Pela Advocacia Geral da UniĂŁo, falou Luis InĂĄcio Lucena Adams, que
declarou improcedente a ação do DEM e defendeu as polĂticas de ação
afirmativa do governo federal. Adams destacou que o Brasil sempre
participou do compromisso de promover uma sociedade racialmente mais
igualitåria, mas que não realizou açÔes suficientes para tal. O
advogado-geral da UniĂŁo apontou ainda que o Brasil precisa enfrentar
este desafio para ser um paĂs de primeiro mundo.
Em seguida, falaram amigos da corte, representantes de movimentos
sociais que deram sua opiniĂŁo para auxiliar os magistrados a chegar a
uma decisĂŁo.

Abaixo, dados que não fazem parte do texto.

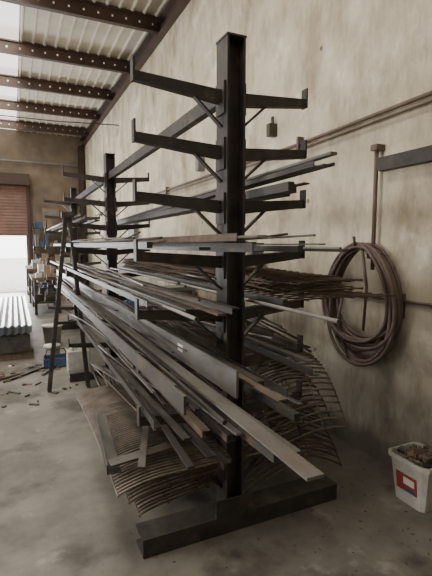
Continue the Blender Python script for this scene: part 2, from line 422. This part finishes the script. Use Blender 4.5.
# ------------------------------------------------------------------ wall fittings
coil=empty('hose_coil')
def hose_coil(par,yc,zc,ry,rz,n,r,m):
    b=B()
    for k in range(n):
        a=ry*random.uniform(.72,1.05); c=rz*random.uniform(.8,1.05); oy=random.uniform(-.03,.03)
        xx=W-.055-.022*(k%4)-.006*k/ n
        top=zc+rz*.93-random.uniform(0,.05)
        pts=[]
        for j in range(40):
            t=2*math.pi*j/40
            y=yc+oy+a*math.sin(t)*(1-.18*math.cos(t)); z=top-c+c*math.cos(t)
            pts.append((xx-.015*math.sin(2*t+k),y,z))
        b.tube(pts,r,m,7,True)
    b.done('loops',par)
hose_coil(coil,2.43,1.23,.36,.42,12,.013,'hose')
b=B(); b.tube([(W-.09,2.62,1.2),(W-.1,2.66,1.0),(W-.09,2.6,.85),(W-.1,2.52,.72)],.012,'hose',7)
b.tube([(W-.01,2.44,1.60),(W-.15,2.44,1.60),(W-.16,2.44,1.66)],.012,'rack',6)
b.tube([(W-.12,2.40,1.6),(W-.13,2.33,1.3),(W-.12,2.36,.98)],.011,'hose',7)
b.done('hook_and_tails',coil)
coil2=empty('cable_coil'); hose_coil(coil2,4.1,1.42,.24,.24,7,.012,'hose2')
b=B(); b.tube([(W-.01,4.1,1.62),(W-.14,4.1,1.62),(W-.15,4.1,1.67)],.012,'rack',6); b.done('hook',coil2)
coil3=empty('cable_coil'); hose_coil(coil3,4.75,1.36,.2,.24,5,.012,'hose')
b=B(); b.tube([(W-.01,4.75,1.57),(W-.14,4.75,1.57),(W-.15,4.75,1.62)],.012,'rack',6); b.done('hook',coil3)
b=B(); b.tube([(W-.03,YB+.1,2.50),(W-.03,1.9,2.53),(W-.03,3.3,2.50),(W-.03,9,2.52),(W-.03,14,2.5)],.016,'pipe',8)
b.tube([(W-.03,1.0,2.50),(W-.035,3.2,2.455),(W-.035,8,2.46)],.009,'pipe',8)
for y in (.6,1.9,3.3,5,7,9,11,13): b.mm((W-.06,y-.015,2.44),(W,y+.015,2.56),'pipe')
b.done('wall_conduit')
b=B(); b.tube([(W-.05,2.36,1.42),(W-.05,2.36,2.30)],.015,'pipe',8); b.mm((W-.08,2.33,2.26),(W,2.39,2.30),'pipe'); b.mm((W-.08,2.33,1.5),(W,2.39,1.54),'pipe'); b.done('vent_pipe')
b=B(); b.ext(chan(.06,.09,.008),(W-.035,-1.2,2.16),(W-.035,2.34,2.16),'rack'); b.done('wall_rail')
b=B(); b.tube([(W-.015,-1.2,1.22),(W-.015,2.0,1.22),(W-.015,4.0,1.23),(W-.015,7,1.22)],.010,'pipe',8)
b.tube([(W-.015,2.10,1.27),(W-.015,2.10,1.1)],.01,'hose2',6); b.done('air_line')
b=B(); b.mm((W-.09,3.72,2.66),(W,3.78,2.78),'hose2'); b.mm((W-.05,3.735,2.78),(W-.03,3.765,2.85),'hose2'); b.done('power_outlet')
b=B(); b.mm((W-.1,5.5,2.6),(W,5.6,2.8),'grey'); b.mm((W-.1,9.0,1.6),(W,9.5,2.2),'grey'); b.done('switch_box')

# ------------------------------------------------------------------ tub of scrap, right
bk=empty('plastic_scrap_tub'); bx,by=2.25,1.80
b=B()
def ring(w,z): return [(bx+sx*w,by+sy*w*1.1,z) for sx,sy in ((-1,-.8),(-.8,-1),(.8,-1),(1,-.8),(1,.8),(.8,1),(-.8,1),(-1,.8))]
i=b.mi('white'); rings=[[b.bm.verts.new(p) for p in ring(w,z)] for w,z in ((.10,0),(.128,.27),(.14,.27),(.14,.295),(.126,.295),(.098,.02))]
for A,Q in zip(rings,rings[1:]):
    for j in range(8): b.bm.faces.new((A[j],A[(j+1)%8],Q[(j+1)%8],Q[j])).material_index=i
b.bm.faces.new(rings[0][::-1]).material_index=i; b.bm.faces.new(rings[-1]).material_index=i
b.done('tub',bk)
b=B()
rt=Matrix.Rotation(-math.atan(.028/.27),3,'Y')
b.box((bx-.118,by,.14),(.004,.15,.11),'red',rt); b.box((bx-.1215,by-.02,.155),(.004,.08,.045),'paper',rt); b.box((bx-.118,by-.03,.10),(.006,.07,.02),'blue',rt)
b.done('label',bk)
b=B()
for k in range(34):
    b.box((bx+random.uniform(-.08,.08),by+random.uniform(-.09,.09),.26+random.uniform(0,.06)),(random.uniform(.03,.11),random.uniform(.02,.05),random.uniform(.01,.03)),random.choice(('rust','dusty','card','dark')),Matrix.Rotation(random.uniform(0,3),3,'Z')@Matrix.Rotation(random.uniform(-.6,.6),3,'X'))
b.done('scrap_contents',bk)
# ------------------------------------------------------------------ steel A-frame trestle at bay 2
b=B()
for (fx,fy,tx,ty) in ((.29,4.92,.53,4.95),(.70,4.90,.56,4.95)):
    b.ext(chan(.04,.075,.008),(fx,fy,.01),(tx,ty,1.93),'rack',up=(0,1,0))
b.mm((.48,4.90,1.89),(.61,5.0,1.95),'rack')
b.ext(rect(.03,.03),(.385,4.95,.75),(.635,4.95,.75),'rack')
b.done('steel_trestle')
jc=empty('jerry_can')
b=B(); b.mm((.56,5.55,.0),(.82,5.75,.27),'white'); b.lathe([(.03,0),(.03,.04),(0,.04)],(.62,5.65,.27),'white',16)
b.tube([(.67,5.65,.27),(.68,5.65,.32),(.76,5.65,.32),(.78,5.65,.27)],.012,'white',8); b.done('can_body',jc,.02)
b=B(); b.lathe([(.09,0),(.11,.18),(.117,.18),(.117,.2),(0,.2)],(.44,6.4,0),'white'); b.done('paint_tub')
b=B(); b.lathe([(.12,0),(.15,.28),(.158,.28),(.158,.31),(0,.31)],(.52,7.4,0),'white'); b.done('plastic_drum')
tb=empty('open_toolbox')
b=B(); b.mm((.30,5.9,0),(.31,6.15,.12),'blue'); b.mm((.60,5.9,0),(.61,6.15,.12),'blue'); b.mm((.30,5.9,0),(.61,5.91,.12),'blue'); b.mm((.30,6.14,0),(.61,6.15,.12),'blue'); b.mm((.30,5.9,0),(.61,6.15,.01),'blue')
b.tube([(.31,6.02,.11),(.35,6.02,.22),(.56,6.02,.22),(.60,6.02,.11)],.008,'hose2',6)
for k in range(7): b.box((.34+.035*k,6.02,.06),(.02,.16,.03),random.choice(('steel','red','rust')),Matrix.Rotation(random.uniform(-.3,.3),3,'Z'))
b.done('box_body',tb)

# ------------------------------------------------------------------ corrugated sheet stack
st=empty('corrugated_sheet_stack')
b=B()
for y in (6.6,8.2,9.8): b.mm((-2.5,y-.05,0),(.2,y+.05,.12),'wood')
b.mm((-2.4,6.5,.12),(.16,10.3,.36),'dark')
b.done('bearers',st)
b=B()
pr=[];n=60;x0=-2.45;x1=.19
for k in range(n+1):
    pr.append((x0+(x1-x0)*k/n,.014*math.cos(math.pi*k)))
for q in range(5):
    i=b.mi('galv'); z=.385+q*.022
    A=[b.bm.verts.new((x,6.45+.03*q,z+y)) for x,y in pr]; Dd=[b.bm.verts.new((x,10.4,z+y)) for x,y in pr]
    for k in range(n): b.bm.faces.new((A[k],A[k+1],Dd[k+1],Dd[k])).material_index=i
b.done('sheets',st)
def bench(x0,x1,y0,y1,h):
    e=empty('workbench'); b=B()
    b.mm((x0,y0,h-.06),(x1,y1,h),'wood')
    for x in (x0+.04,x1-.1):
        for y in (y0+.04,y1-.1): b.mm((x,y,0),(x+.06,y+.06,h-.06),'rack')
    b.mm((x0+.05,y0+.05,.25),(x1-.05,y1-.05,.28),'rack'); b.done('frame',e)
    b=B()
    for k in range(12):
        x=random.uniform(x0+.05,x1-.2);y=random.uniform(y0+.1,y1-.3);s=random.uniform(.08,.2)
        b.mm((x,y,h),(x+s,y+s,h+random.uniform(.05,.28)),random.choice(('rack','blue','white','card','grey','white')))
        b.mm((x,y,.28),(x+s,y+s,.28+random.uniform(.1,.3)),random.choice(('rack','blue','rack','card','rack')))
    b.done('clutter',e)
bench(.35,1.0,10.6,12.2,.85); bench(.3,1.1,12.8,15.0,.95)
sh=empty('storage_shelf'); b=B()
for x in (.6,2.0):
    for y in (15.3,15.85): b.mm((x,y,0),(x+.05,y+.05,2.3),'rack')
for z in (.3,.9,1.5,2.1): b.mm((.6,15.3,z),(2.05,15.9,z+.04),'rack')
b.done('frame',sh); b=B()
for z in (.34,.94,1.54,2.14):
    x=.66
    while x<1.85:
        w=random.uniform(.1,.25); b.mm((x,15.4,z),(x+w,15.75,z+random.uniform(.12,.42)),random.choice(('card','grey','white','blue','rust','rack'))); x+=w+.03
b.done('boxes',sh)
b=B(); b.mm((1.75,6.2,0),(2.3,6.9,.5),'card'); b.mm((1.8,6.3,.5),(2.2,6.8,.8),'card'); b.done('cardboard_boxes')
b=B(); b.lathe([(.28,0),(.28,.28),(.29,.29),(.28,.3),(.28,.58),(.29,.59),(.28,.6),(.28,.88),(0,.88)],(1.98,7.8,0),'blue'); b.done('steel_drum')
b=B(); b.mm((1.9,5.75,0),(2.35,6.1,1.0),'grey'); b.mm((1.93,5.74,.55),(2.3,5.75,.95),'rack'); b.done('metal_cabinet')
b=B()
for k in range(80):
    x=random.uniform(-1.2,.6); y=random.uniform(4.5,6.3)
    b.box((x,y,.008),(random.uniform(.02,.12),random.uniform(.01,.05),.015),random.choice(('wood','paper','card','dark','dark','rust')),Matrix.Rotation(random.uniform(0,3),3,'Z'))
for k in range(4):
    b.box((-.5+.3*k,5.5+.12*k,.015),(.6,.035,.025),random.choice(('wood','dark')),Matrix.Rotation(.2+.3*k,3,'Z'))
b.done('floor_scraps')
b=B()
for k in range(130):
    x=random.uniform(.5,2.3); y=random.uniform(1.4,2.3)
    s=random.uniform(.3,.9)
    b.box((x,y,.002),(.02*s,.008*s,.003),random.choice(('rust','dusty')),Matrix.Rotation(random.uniform(0,3),3,'Z'))
b.done('metal_swarf')

# ------------------------------------------------------------------ light
def area(name,loc,size,sy,rot,e,col):
    l=bpy.data.lights.new(name,'AREA');l.shape='RECTANGLE';l.size=size;l.size_y=sy;l.energy=e;l.color=col
    o=bpy.data.objects.new(name,l);o.location=loc;o.rotation_euler=rot;C.objects.link(o)
area('skylight_a',(-.25,8.0,CZ-.02),1.0,15,(0,0,0),270,(1,.94,.81))
area('skylight_b',(-4.0,6.5,CZ-.02),1.2,17,(0,0,0),170,(1,.94,.82))
area('added_side_light',(XL+.1,4.2,2.7),1.6,2.4,(0,rad(-86),0),430,(1,.95,.87))  # lamp added at an assumed, unseen side opening to define rack shadows
area('far_door_light',(-1.9,FY-.2,1.0),4.4,1.8,(rad(-90),0,0),620,(.98,.98,1))
w=bpy.data.worlds.new('World');bpy.context.scene.world=w;w.use_nodes=True
bg=w.node_tree.nodes['Background'];bg.inputs[0].default_value=(.97,.98,1,1);bg.inputs[1].default_value=6.0

# ------------------------------------------------------------------ camera
cam=bpy.data.cameras.new('camera');co=bpy.data.objects.new('camera',cam);C.objects.link(co)
co.location=(0,0,1.6);co.rotation_euler=(rad(90-5.7),0,rad(-25))
cam.sensor_fit='VERTICAL';cam.sensor_height=36;cam.lens=27.06;cam.clip_start=.05
bpy.context.scene.camera=co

A primeira parte do julgamento foi finalizada pela
vice-procuradora geral da RepĂșblica, DĂ©borah Duprah, que falou pelo
MinistĂ©rio PĂșblico Federal. Ela tambĂ©m pediu Ă corte a improcedĂȘncia da
ação e criticou o argumento de que as cotas deveriam ser somente para
estudantes pobres, lembrando que hĂĄ polĂticas de cotas para mulheres e
para deficientes fĂsicos sem o recorte social. “Por que essa questĂŁo
(social) sĂł aparece nas cotas raciais?”, provocou.
Prouni
Outra ação que estava na agenda do SFT para ser analisaria a partir
de quarta-feira Ă© o programa do governo federal que dĂĄ bolsas a jovens
de baixa renda em instituiçÔes privadas de ensino. A Ação Direta de
Inconstitucionalidade (ADI) impetrada pela Confederação Nacional dos
Estabelecimentos de Ensino (Confenen) contra o programa alega que as
instituiçÔes filantrópicas, por determinação da Constituição Federal,
nĂŁo pagam impostos. Com as exigĂȘncias do MinistĂ©rio da Educação (MEC)
para a oferta de nĂșmeros mĂnimos de bolsas por elas, a entidade acredita
que a lei de criação do Prouni fere a constituição.